Task directions:
Emit an exact copy of the lines running from the start of the records to the line containing "SC.camera = camo", both included.

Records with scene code
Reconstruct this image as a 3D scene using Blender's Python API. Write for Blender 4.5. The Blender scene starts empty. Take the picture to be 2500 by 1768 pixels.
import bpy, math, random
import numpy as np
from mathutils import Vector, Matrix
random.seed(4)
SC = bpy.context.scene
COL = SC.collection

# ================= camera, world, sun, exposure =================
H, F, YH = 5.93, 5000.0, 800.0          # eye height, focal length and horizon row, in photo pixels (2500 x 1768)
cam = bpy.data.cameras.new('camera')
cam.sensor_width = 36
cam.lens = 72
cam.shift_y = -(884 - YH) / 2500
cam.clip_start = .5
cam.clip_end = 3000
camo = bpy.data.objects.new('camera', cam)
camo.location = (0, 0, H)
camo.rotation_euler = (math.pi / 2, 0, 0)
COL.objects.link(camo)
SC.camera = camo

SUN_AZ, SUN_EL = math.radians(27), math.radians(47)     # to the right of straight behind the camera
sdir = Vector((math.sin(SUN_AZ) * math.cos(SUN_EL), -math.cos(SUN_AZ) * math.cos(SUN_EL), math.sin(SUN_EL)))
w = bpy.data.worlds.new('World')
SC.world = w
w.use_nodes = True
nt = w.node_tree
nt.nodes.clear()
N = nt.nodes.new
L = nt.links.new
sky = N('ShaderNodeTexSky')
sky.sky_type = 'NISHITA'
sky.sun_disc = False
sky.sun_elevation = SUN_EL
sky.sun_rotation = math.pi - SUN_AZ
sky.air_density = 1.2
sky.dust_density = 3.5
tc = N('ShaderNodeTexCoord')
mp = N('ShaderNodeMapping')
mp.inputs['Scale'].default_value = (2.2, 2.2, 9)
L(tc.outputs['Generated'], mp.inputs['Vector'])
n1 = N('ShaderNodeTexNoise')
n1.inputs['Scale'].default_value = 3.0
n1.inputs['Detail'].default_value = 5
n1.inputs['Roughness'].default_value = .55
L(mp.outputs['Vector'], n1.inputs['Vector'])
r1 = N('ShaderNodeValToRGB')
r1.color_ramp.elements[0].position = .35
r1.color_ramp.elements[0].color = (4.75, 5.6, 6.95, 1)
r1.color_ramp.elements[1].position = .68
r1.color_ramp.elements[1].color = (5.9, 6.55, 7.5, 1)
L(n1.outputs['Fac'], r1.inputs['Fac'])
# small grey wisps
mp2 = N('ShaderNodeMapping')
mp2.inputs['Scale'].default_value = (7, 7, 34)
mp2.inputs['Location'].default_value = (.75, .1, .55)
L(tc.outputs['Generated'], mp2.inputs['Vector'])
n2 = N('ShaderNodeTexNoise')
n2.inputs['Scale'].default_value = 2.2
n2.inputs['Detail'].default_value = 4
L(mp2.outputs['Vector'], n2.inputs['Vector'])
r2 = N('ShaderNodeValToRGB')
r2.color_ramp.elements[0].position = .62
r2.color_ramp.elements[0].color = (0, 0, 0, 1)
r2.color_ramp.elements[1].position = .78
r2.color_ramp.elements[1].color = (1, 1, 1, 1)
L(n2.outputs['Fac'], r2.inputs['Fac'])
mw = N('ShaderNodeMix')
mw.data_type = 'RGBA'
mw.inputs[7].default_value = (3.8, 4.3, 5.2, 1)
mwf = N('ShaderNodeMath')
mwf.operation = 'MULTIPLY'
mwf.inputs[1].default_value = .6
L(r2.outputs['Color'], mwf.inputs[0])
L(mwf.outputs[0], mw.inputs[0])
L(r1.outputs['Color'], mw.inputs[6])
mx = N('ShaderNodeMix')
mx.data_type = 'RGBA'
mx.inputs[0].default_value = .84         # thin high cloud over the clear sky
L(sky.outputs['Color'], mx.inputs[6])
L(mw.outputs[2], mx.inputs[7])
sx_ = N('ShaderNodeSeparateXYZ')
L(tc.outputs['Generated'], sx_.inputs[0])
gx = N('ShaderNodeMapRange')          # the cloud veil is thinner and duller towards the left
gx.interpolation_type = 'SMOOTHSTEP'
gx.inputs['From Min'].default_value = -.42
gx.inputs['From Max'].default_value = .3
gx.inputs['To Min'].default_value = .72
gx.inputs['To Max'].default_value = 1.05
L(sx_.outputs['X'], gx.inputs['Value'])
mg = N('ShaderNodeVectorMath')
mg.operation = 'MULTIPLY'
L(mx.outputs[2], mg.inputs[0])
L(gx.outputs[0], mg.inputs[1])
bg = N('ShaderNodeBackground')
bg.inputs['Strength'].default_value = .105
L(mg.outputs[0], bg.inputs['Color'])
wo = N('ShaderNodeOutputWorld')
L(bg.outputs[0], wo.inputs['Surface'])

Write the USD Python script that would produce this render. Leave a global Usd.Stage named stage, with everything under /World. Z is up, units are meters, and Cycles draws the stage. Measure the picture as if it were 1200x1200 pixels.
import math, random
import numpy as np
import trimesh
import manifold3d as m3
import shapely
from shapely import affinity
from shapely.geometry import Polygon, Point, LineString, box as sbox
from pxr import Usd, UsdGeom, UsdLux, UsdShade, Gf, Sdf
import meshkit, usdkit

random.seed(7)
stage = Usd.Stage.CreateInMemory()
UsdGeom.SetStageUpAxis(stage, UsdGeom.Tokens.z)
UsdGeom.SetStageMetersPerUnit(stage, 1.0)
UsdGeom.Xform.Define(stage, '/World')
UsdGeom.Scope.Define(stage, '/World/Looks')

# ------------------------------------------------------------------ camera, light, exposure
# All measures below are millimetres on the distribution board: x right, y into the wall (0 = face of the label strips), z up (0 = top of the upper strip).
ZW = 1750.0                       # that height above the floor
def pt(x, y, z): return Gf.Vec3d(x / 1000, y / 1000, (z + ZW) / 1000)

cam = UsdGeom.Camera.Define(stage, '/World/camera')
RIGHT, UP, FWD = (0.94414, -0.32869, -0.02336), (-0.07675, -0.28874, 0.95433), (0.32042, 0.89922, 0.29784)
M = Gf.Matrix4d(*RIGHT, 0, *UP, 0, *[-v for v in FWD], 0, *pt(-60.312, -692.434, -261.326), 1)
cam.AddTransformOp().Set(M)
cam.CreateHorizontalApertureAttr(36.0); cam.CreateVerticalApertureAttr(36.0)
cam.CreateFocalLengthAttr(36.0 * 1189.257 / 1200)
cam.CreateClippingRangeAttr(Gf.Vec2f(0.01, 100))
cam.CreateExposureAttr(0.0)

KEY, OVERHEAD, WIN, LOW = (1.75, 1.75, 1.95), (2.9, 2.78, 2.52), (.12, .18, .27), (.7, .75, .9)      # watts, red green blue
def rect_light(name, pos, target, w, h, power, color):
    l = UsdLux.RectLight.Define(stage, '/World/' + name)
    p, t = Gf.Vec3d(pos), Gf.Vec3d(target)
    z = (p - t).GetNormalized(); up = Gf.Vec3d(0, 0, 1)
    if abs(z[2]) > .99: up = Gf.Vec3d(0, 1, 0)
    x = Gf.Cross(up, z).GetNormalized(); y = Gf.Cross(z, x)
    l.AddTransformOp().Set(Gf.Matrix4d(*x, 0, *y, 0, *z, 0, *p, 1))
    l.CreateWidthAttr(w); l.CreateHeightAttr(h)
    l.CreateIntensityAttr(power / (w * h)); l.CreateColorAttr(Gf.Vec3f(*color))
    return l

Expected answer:
Reconstruct this image as a 3D scene using Blender's Python API. Write for Blender 4.5. The Blender scene starts empty. Take the picture to be 2500 by 1768 pixels.
import bpy, math, random
import numpy as np
from mathutils import Vector, Matrix
random.seed(4)
SC = bpy.context.scene
COL = SC.collection

# ================= camera, world, sun, exposure =================
H, F, YH = 5.93, 5000.0, 800.0          # eye height, focal length and horizon row, in photo pixels (2500 x 1768)
cam = bpy.data.cameras.new('camera')
cam.sensor_width = 36
cam.lens = 72
cam.shift_y = -(884 - YH) / 2500
cam.clip_start = .5
cam.clip_end = 3000
camo = bpy.data.objects.new('camera', cam)
camo.location = (0, 0, H)
camo.rotation_euler = (math.pi / 2, 0, 0)
COL.objects.link(camo)
SC.camera = camo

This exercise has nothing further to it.